== DATA EXTRACT ==
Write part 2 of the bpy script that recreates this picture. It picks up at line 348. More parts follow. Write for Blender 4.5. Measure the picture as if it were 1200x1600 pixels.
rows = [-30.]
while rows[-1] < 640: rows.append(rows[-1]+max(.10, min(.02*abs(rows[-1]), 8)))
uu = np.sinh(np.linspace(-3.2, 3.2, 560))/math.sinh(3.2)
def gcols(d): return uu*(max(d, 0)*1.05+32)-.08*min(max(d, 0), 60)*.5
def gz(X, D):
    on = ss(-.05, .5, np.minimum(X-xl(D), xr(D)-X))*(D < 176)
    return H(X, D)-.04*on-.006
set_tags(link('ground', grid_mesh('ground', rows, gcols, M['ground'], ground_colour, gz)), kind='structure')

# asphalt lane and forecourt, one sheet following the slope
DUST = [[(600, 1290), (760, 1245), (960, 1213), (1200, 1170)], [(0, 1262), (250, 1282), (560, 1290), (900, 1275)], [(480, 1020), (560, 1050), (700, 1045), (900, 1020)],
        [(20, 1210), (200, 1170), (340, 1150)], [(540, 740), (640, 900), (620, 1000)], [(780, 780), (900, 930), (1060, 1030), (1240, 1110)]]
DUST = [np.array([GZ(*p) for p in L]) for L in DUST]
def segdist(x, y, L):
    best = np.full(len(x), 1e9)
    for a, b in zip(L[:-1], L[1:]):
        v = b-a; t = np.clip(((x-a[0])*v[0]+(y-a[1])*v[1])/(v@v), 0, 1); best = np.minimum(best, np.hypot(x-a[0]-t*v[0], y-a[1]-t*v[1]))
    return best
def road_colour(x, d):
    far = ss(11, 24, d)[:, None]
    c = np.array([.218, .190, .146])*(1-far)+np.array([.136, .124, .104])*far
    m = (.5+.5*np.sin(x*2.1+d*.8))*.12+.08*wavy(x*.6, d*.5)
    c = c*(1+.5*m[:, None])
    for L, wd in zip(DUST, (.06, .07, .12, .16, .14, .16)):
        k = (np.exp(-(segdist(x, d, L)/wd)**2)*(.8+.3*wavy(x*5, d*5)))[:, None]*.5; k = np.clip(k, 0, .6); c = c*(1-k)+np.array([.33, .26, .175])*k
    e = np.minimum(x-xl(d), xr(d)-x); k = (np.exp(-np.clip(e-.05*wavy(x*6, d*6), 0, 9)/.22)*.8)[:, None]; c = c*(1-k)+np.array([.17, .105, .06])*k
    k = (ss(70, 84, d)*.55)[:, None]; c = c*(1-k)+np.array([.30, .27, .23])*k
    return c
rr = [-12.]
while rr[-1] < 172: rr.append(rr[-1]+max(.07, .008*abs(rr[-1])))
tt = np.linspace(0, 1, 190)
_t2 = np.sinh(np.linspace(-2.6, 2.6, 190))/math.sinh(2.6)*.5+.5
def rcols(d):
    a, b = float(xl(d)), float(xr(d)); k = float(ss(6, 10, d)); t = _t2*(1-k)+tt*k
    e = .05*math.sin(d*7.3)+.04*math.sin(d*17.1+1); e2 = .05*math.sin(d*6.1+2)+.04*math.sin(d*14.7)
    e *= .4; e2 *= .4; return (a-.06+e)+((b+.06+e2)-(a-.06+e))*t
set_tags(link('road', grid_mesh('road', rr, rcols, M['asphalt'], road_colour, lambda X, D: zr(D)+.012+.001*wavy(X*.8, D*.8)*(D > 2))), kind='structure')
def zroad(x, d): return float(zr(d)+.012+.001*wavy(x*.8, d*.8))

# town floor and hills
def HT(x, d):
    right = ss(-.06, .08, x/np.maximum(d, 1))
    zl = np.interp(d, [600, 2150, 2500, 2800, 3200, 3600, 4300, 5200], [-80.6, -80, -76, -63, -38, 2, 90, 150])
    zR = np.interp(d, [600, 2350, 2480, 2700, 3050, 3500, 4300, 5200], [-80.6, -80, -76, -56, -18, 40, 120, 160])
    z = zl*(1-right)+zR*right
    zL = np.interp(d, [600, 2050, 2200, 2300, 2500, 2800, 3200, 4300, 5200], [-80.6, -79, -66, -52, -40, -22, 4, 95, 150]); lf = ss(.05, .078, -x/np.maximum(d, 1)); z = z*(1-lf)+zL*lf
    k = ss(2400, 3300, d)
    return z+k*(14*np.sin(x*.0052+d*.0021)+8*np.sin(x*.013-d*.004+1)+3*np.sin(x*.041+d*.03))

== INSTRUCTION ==
Recite the full listing above exactly.

== EXERCISE ANSWER ==
Write part 2 of the bpy script that recreates this picture. It picks up at line 348. More parts follow. Write for Blender 4.5. Measure the picture as if it were 1200x1600 pixels.
rows = [-30.]
while rows[-1] < 640: rows.append(rows[-1]+max(.10, min(.02*abs(rows[-1]), 8)))
uu = np.sinh(np.linspace(-3.2, 3.2, 560))/math.sinh(3.2)
def gcols(d): return uu*(max(d, 0)*1.05+32)-.08*min(max(d, 0), 60)*.5
def gz(X, D):
    on = ss(-.05, .5, np.minimum(X-xl(D), xr(D)-X))*(D < 176)
    return H(X, D)-.04*on-.006
set_tags(link('ground', grid_mesh('ground', rows, gcols, M['ground'], ground_colour, gz)), kind='structure')

# asphalt lane and forecourt, one sheet following the slope
DUST = [[(600, 1290), (760, 1245), (960, 1213), (1200, 1170)], [(0, 1262), (250, 1282), (560, 1290), (900, 1275)], [(480, 1020), (560, 1050), (700, 1045), (900, 1020)],
        [(20, 1210), (200, 1170), (340, 1150)], [(540, 740), (640, 900), (620, 1000)], [(780, 780), (900, 930), (1060, 1030), (1240, 1110)]]
DUST = [np.array([GZ(*p) for p in L]) for L in DUST]
def segdist(x, y, L):
    best = np.full(len(x), 1e9)
    for a, b in zip(L[:-1], L[1:]):
        v = b-a; t = np.clip(((x-a[0])*v[0]+(y-a[1])*v[1])/(v@v), 0, 1); best = np.minimum(best, np.hypot(x-a[0]-t*v[0], y-a[1]-t*v[1]))
    return best
def road_colour(x, d):
    far = ss(11, 24, d)[:, None]
    c = np.array([.218, .190, .146])*(1-far)+np.array([.136, .124, .104])*far
    m = (.5+.5*np.sin(x*2.1+d*.8))*.12+.08*wavy(x*.6, d*.5)
    c = c*(1+.5*m[:, None])
    for L, wd in zip(DUST, (.06, .07, .12, .16, .14, .16)):
        k = (np.exp(-(segdist(x, d, L)/wd)**2)*(.8+.3*wavy(x*5, d*5)))[:, None]*.5; k = np.clip(k, 0, .6); c = c*(1-k)+np.array([.33, .26, .175])*k
    e = np.minimum(x-xl(d), xr(d)-x); k = (np.exp(-np.clip(e-.05*wavy(x*6, d*6), 0, 9)/.22)*.8)[:, None]; c = c*(1-k)+np.array([.17, .105, .06])*k
    k = (ss(70, 84, d)*.55)[:, None]; c = c*(1-k)+np.array([.30, .27, .23])*k
    return c
rr = [-12.]
while rr[-1] < 172: rr.append(rr[-1]+max(.07, .008*abs(rr[-1])))
tt = np.linspace(0, 1, 190)
_t2 = np.sinh(np.linspace(-2.6, 2.6, 190))/math.sinh(2.6)*.5+.5
def rcols(d):
    a, b = float(xl(d)), float(xr(d)); k = float(ss(6, 10, d)); t = _t2*(1-k)+tt*k
    e = .05*math.sin(d*7.3)+.04*math.sin(d*17.1+1); e2 = .05*math.sin(d*6.1+2)+.04*math.sin(d*14.7)
    e *= .4; e2 *= .4; return (a-.06+e)+((b+.06+e2)-(a-.06+e))*t
set_tags(link('road', grid_mesh('road', rr, rcols, M['asphalt'], road_colour, lambda X, D: zr(D)+.012+.001*wavy(X*.8, D*.8)*(D > 2))), kind='structure')
def zroad(x, d): return float(zr(d)+.012+.001*wavy(x*.8, d*.8))

# town floor and hills
def HT(x, d):
    right = ss(-.06, .08, x/np.maximum(d, 1))
    zl = np.interp(d, [600, 2150, 2500, 2800, 3200, 3600, 4300, 5200], [-80.6, -80, -76, -63, -38, 2, 90, 150])
    zR = np.interp(d, [600, 2350, 2480, 2700, 3050, 3500, 4300, 5200], [-80.6, -80, -76, -56, -18, 40, 120, 160])
    z = zl*(1-right)+zR*right
    zL = np.interp(d, [600, 2050, 2200, 2300, 2500, 2800, 3200, 4300, 5200], [-80.6, -79, -66, -52, -40, -22, 4, 95, 150]); lf = ss(.05, .078, -x/np.maximum(d, 1)); z = z*(1-lf)+zL*lf
    k = ss(2400, 3300, d)
    return z+k*(14*np.sin(x*.0052+d*.0021)+8*np.sin(x*.013-d*.004+1)+3*np.sin(x*.041+d*.03))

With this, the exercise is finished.